When I did my 200-hour Yoga Teacher Training, our teachers shared a story with us that helped me break through a very emotional upheaval that hit me while laying in sivasana at the end of our class (I spent three days crying).
Imagine that your body is a container, and settled on the bottom of it is a pile of dirt. This dirt is all the old stuff we have repressed in our bodies (container). Using water to symbolize yoga, we begin to dump fresh water into this container and what happens? The dirt on the bottom starts to lift up. Not wanting to make a mess of things, normally we would STOP and let the dirt settle again. (In yoga this is ofter referred to as our edge, but that’s a different post.)
So on and on we may go, dumping water, dirt rising, stopping to let it settle, then dumping more water in (yoga) and more dirt rises (emotions or repressions). Eventually this might become so frustrating that we just stop trying to do yoga at all because it seems like something must be wrong… yoga shouldn’t make you feel crummy, right?
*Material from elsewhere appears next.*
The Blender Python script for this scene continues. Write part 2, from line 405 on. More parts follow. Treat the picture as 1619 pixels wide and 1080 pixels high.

Kind of…
The thing is if we keep dumping water into this container, the dirt will continue to rise and stir and make a mess, but instead of stopping or slowing down the water if you continue to pour, pour, pour, something amazing happens… As water overflows from the container, it takes the old dirt with it. Eventually all the dirt is gone, and the only thing left inside the container is pure clean water.
I love this analogy for how yoga helps us clean out our body, our traumas and leaving us shining, clean and strong. As we are able to let these things go, we stop dwelling or analyzing or compensating for them. Instead we begin to feel clear headed, physically strong, and over all more relaxed, content and healthy.
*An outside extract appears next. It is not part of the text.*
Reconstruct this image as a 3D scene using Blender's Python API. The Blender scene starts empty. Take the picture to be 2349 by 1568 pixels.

The next time you reach your edge in yoga, don’t stop when you feel the dirt rising, instead keep practicing with awareness (no judgment, analyzing or clinging to what you see/feel), and see what happens. Don’t push yourself OVER your edge, but certainly do not avoid it or give up on your yoga practice. It is telling you that you have reached a transformational stage and when you are ready to work with it, you will move through it and into a new level of living.
Although I haven’t begun my own yoga journey yet, this makes a lot of sense and I will definitely keep it in mind. 🙂
This is a beautiful analogy that I will remember in my practices!